Nouamane Laanait, Junqi Yin, Albina Borisevich
Oak Ridge National Laboratory
State of the art electron microscopes produce focused electron beams with atomic dimensions and allow to capture diffraction patterns arising from the interaction of incident electrons with nanoscale material volumes. Backing out the local atomic structure of said materials requires compute- and time-intensive analyses of these diffraction patterns (known as convergent beam electron diffraction, CBED). Traditional analyses of CBED requires iterative numerical solutions of partial differential equations and comparison with experimental data to refine the starting material configuration. This process is repeated anew for every newly acquired experimental CBED pattern and/or probed material.
In this data, we used newly developed multi-GPU and multi-node electron scattering simulation codes on the Summit supercomputer to generate CBED patterns from over 60,000 materials (solid-state materials), representing nearly every known crystal structure.

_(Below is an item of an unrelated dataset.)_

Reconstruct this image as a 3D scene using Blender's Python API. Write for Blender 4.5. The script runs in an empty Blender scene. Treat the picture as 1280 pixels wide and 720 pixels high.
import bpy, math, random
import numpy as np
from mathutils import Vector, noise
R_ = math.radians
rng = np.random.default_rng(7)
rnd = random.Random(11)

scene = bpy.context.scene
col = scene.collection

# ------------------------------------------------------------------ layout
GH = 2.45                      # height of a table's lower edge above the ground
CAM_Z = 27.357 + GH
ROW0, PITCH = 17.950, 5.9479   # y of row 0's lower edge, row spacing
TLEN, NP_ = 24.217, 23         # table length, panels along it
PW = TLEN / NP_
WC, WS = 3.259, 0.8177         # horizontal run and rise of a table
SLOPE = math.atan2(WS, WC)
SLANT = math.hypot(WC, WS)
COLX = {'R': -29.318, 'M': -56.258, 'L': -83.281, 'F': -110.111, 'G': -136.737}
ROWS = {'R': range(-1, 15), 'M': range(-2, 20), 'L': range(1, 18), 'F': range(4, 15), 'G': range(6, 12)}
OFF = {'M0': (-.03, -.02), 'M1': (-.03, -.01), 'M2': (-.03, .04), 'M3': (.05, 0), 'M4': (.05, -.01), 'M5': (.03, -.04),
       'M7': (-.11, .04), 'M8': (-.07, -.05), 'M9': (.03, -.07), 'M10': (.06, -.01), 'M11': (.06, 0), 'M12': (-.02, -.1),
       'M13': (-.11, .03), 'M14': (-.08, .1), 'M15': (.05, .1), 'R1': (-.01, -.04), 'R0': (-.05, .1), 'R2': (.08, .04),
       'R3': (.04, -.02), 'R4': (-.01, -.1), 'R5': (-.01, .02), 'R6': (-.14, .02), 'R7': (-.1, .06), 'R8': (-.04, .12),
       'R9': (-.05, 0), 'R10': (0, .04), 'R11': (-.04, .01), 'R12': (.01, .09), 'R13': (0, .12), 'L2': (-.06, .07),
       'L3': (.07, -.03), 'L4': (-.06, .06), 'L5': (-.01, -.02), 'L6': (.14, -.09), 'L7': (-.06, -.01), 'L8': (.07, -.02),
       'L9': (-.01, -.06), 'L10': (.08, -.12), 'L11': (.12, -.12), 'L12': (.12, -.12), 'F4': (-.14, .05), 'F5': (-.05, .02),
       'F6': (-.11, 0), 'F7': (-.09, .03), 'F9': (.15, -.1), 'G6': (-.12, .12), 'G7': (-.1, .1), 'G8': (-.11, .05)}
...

The overarching goals of this data challenge is to: (1) explore the suitability of machine learning algorithms in the advanced analysis of CBED and (2) produce a machine learning algorithm capable of overcoming intrinsic difficulties posed by scientific datasets.
The data set is split across multiple HDF5 files and an accompanying Jupyter Notebook provides a detailed description on how to navigate the file structure to access the data samples and the associated materials properties. Briefly, a data sample from this data set is given by a 3-d array formed by stacking 3 CBED patterns simulated from the same material at 3 distinct material projections (i.e. crystallographic orientations). Each CBED pattern is a 2-d array (512×512 pixels) with float 32-bit image intensities.
Associated with each data sample in the data set is a host of material attributes or properties which are, in principle, retrievable via analysis of this CBED stack. These consists of the crystal space group the material belongs to, atomic lattice constants and angles, chemical composition, to name but a few. Of note is the crystal space group attributed (or label). All possible spatial arrangements of atoms in any solid (crystal) material obey symmetry conditions described by 230 unique mathematical discrete space groups.
The data challenge questions revolve around developing and implementing a machine learning (ML) algorithm to predict a material’s space group, essentially a classification task. The data set is, however, heavily imbalanced (i.e. number of data samples per class). This imbalance is not an artifact, instead it reflects the reality that most known materials have low symmetry and as such are not uniformly distributed across the 230 space group classes.